15 Jahre Deutsche Einheit

Von Monika Zimmermann |
15 Jahre Deutsche Einheit. Ein Grund zum Feiern? Ganz gewiss. Nur ist uns nicht zum Feiern zumute in diesen Tagen. Ohnehin ist der 3. Oktober ein sprödes Datum geblieben.
15 Jahre Deutsche Einheit. Dieses Datum fällt mitten hinein in eine schwierige Regierungsbildung. Schwierig, weil auf bisherige Gewissheiten kein Verlass mehr ist. So konnte eine kleine Partei mit ihren knapp neun Prozent bei der Bundestagswahl verhindern, dass eines der beiden großen Lager die klare Mehrheit bekam. Und diese Partei ist fest verwurzelt im Osten. Die Ostdeutschen sind also keineswegs so einflusslos, wie die immer meinen, die gern weiter den Minderwertigkeitskomplex pflegen.

15 Jahre Deutsche Einheit - das ist Anlass zu würdigen, wie weit es die Ostdeutschen im vereinten Deutschland gebracht haben. Eine Ostdeutsche ist Kanzlerkandidatin und wird am Ende vielleicht doch noch als erste Frau ins Kanzleramt einziehen können. Das ist wahrlich ein Grund, stolz zu sein auf das Erreichte. Ist es aber nicht, weil Angela Merkel von den Ostdeutschen nicht mehr als eine der Ihren gesehen wird. Das mag bedauerlich sein. Andererseits ist auch dies ein gutes Zeichen: die Grenzen und die Zugehörigkeiten verschwimmen bis zur Unkenntlichkeit.

15 Jahre Deutsche Einheit – dieses Jubiläum fällt aber auch in eine Zeit, in der nun wirklich der letzte gemerkt haben dürfte, dass es nicht mehr um Ostdeutsche geht oder um Westdeutsche, sondern um die Lösung gesamtdeutscher Probleme. An dem Reformstau sind die Ostdeutschen jedenfalls nicht als Verzögerungsfaktor beteiligt. Im Gegenteil. Der Osten ist, was das Umdenken, was Beweglichkeit, was Mobilität betrifft, dem Westen ein gutes Stück voraus: leider auch, was die negativen Seiten der Veränderung betrifft: den Mangel an Arbeitsplätzen, das Schrumpfen der Bevölkerung, das Sinken des Wohlstandsniveaus.

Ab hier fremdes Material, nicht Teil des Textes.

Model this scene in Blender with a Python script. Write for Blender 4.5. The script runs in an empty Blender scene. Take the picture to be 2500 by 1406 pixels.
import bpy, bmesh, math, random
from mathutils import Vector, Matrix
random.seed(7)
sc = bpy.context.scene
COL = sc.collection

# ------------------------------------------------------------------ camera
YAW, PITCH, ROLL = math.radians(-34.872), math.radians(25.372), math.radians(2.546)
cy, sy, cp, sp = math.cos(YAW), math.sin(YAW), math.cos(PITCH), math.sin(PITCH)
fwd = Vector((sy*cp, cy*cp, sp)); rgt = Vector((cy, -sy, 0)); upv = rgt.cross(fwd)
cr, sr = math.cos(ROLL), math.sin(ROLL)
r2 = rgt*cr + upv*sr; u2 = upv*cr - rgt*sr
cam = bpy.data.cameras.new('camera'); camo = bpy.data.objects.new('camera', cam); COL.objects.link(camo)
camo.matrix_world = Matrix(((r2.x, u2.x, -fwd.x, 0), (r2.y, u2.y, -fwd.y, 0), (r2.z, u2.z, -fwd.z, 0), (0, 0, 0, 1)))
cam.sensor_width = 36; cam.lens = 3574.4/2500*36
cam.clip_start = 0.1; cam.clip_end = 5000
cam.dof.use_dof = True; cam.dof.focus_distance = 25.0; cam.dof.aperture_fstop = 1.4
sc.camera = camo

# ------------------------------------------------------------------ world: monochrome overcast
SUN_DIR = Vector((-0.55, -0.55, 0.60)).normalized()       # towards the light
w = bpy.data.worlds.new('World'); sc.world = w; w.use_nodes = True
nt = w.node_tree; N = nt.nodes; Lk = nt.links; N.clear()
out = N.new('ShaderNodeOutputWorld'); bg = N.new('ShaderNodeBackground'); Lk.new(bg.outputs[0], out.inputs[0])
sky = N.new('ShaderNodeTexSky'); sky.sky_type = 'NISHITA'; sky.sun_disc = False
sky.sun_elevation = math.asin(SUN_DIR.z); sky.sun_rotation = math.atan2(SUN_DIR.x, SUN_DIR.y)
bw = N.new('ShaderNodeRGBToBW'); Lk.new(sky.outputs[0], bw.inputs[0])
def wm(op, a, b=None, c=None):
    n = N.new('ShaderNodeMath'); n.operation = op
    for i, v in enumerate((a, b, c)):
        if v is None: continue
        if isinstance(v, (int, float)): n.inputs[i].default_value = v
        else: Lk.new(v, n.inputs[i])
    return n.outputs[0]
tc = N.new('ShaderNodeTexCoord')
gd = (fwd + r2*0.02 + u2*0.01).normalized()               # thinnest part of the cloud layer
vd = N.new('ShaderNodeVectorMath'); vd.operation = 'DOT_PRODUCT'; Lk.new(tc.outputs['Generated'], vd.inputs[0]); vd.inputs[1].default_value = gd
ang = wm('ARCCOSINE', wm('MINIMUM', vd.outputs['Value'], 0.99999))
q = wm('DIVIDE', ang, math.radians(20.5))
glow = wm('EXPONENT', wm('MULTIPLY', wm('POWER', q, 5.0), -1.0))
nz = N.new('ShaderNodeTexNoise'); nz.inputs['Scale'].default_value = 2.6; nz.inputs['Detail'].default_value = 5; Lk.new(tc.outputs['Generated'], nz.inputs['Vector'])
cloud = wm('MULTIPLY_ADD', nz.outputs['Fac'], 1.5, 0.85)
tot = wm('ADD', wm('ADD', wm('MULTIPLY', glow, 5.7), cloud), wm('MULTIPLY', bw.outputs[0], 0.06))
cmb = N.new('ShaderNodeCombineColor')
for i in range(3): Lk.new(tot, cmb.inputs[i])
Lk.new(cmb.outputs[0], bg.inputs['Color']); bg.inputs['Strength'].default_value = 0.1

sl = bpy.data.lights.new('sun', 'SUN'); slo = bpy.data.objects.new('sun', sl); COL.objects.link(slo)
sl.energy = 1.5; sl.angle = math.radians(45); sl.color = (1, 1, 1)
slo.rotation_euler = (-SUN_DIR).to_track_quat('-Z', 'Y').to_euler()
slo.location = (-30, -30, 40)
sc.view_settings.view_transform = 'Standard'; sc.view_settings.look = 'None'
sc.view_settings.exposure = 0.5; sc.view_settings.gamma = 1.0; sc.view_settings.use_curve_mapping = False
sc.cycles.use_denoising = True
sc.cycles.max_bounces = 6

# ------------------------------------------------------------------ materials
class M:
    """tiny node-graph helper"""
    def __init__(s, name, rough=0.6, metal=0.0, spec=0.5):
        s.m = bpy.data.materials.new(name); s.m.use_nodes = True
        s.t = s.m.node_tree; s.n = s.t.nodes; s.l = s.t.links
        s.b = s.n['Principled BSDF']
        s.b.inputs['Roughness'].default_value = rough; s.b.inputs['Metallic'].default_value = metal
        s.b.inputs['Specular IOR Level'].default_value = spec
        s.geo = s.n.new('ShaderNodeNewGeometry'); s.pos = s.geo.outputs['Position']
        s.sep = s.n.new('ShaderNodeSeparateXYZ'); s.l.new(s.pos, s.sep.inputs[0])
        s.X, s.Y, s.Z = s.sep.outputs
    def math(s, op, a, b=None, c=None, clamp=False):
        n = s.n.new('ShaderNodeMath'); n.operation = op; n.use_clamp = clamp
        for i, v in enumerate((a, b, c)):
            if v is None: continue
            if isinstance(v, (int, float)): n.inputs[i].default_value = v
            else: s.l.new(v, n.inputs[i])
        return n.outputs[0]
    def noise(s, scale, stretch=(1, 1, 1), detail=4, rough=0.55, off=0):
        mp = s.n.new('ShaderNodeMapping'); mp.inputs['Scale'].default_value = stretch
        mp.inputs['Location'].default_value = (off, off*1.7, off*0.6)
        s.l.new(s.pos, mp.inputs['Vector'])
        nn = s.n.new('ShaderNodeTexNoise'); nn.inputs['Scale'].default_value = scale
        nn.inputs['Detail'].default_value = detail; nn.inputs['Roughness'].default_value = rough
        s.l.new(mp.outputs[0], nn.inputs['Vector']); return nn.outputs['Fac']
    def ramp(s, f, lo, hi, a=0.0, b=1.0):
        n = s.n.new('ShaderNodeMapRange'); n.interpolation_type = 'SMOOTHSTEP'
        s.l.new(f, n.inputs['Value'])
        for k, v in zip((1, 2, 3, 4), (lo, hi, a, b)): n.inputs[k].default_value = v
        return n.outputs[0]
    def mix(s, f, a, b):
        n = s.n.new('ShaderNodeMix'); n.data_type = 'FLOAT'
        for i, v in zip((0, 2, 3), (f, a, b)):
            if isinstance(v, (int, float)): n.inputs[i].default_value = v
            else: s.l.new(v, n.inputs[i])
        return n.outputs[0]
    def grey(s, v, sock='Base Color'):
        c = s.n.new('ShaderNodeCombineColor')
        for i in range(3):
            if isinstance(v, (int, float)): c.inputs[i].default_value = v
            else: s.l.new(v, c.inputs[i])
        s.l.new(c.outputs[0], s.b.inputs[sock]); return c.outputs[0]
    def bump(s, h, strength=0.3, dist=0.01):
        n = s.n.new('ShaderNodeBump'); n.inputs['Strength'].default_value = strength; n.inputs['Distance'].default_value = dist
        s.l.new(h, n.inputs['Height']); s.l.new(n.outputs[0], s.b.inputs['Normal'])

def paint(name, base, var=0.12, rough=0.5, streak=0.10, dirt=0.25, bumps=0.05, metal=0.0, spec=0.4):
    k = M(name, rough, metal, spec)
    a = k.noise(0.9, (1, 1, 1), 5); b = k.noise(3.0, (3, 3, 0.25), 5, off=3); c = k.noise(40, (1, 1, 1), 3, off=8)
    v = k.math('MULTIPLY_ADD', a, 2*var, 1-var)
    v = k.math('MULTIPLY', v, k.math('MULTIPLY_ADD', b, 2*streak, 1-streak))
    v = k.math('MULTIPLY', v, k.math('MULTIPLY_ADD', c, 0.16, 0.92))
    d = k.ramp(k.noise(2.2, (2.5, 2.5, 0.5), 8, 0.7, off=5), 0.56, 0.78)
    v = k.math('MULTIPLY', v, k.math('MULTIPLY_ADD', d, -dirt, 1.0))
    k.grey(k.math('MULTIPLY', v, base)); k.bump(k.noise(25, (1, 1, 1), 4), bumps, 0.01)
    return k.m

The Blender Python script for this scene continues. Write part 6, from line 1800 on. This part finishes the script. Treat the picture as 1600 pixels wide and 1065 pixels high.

15 Jahre Deutsche Einheit. Noch ist nicht sicher, ob das Land die Kurve bekommt und sich auf die Tugend des Ärmelaufkrempelns besinnt. Der Ausgang der Bundestagswahl hat allen deutlich gemacht, wie zerrissen das Land ist. Aber nicht zerrissen zwischen Ost und West. Sondern zerrissen zwischen denen, die den Veränderungen ins Auge sehen wollen und jenen, die meinen, am Gewohnten festhalten zu können. Doch angesichts des knappen Wahlergebnisses reift die Erkenntnis, dass es wenig Sinn macht, sich gegenseitig bis zur Erstarrung in Schach zu halten. Denn die Bedrohung kommt aus ganz anderer Richtung als man in den Schützengräben vermutete. Die Globalisierung betrifft alle Deutschen gleichermaßen.
"Du bist Deutschland". Dieser Satz schlägt einem in diesen Tagen in ganzseitigen Zeitungsanzeigen entgegen. "Du bist Deutschland" hört man in eindringlichen Fernsehspots und fühlt sich ertappt: Ich also bin Deutschland. Ich also bin schuld, wenn das Land nicht voran kommt und die Stimmung mies ist. Absicht dieser Kampagne, hinter der große Unternehmen der Medien- und Werbebranche stecken, ist es, die depressive Stimme in Zuversicht zu wandeln. Ob das gelingt? Schlechte Stimmung ist selten Ursache, sondern meistens Folge einer schlechten Lage. Und diese Lage zu verbessern und das Land auf einen gangbaren Weg zu führen, ist zu allererst Aufgabe derjenigen, die zur Führung des Landes durch Wahlen legitimiert sind. Es gehört zu den fatalen Entwicklungen der letzten 15 Jahre, Deutschland mehr und mehr zu einer Stimmungsdemokratie gemacht zu haben, in der Umfragen und momentane Meinungsbilder die politische Entscheidung mehr beeinflussen als die Überzeugung, das Nötige tun zu müssen – im Zweifel auch gegen harten Widerstand.

Insofern braucht Deutschland für die nächsten 15 Jahre der Einheit vor allem eines: eine mutige, kluge, führungsstarke Politik.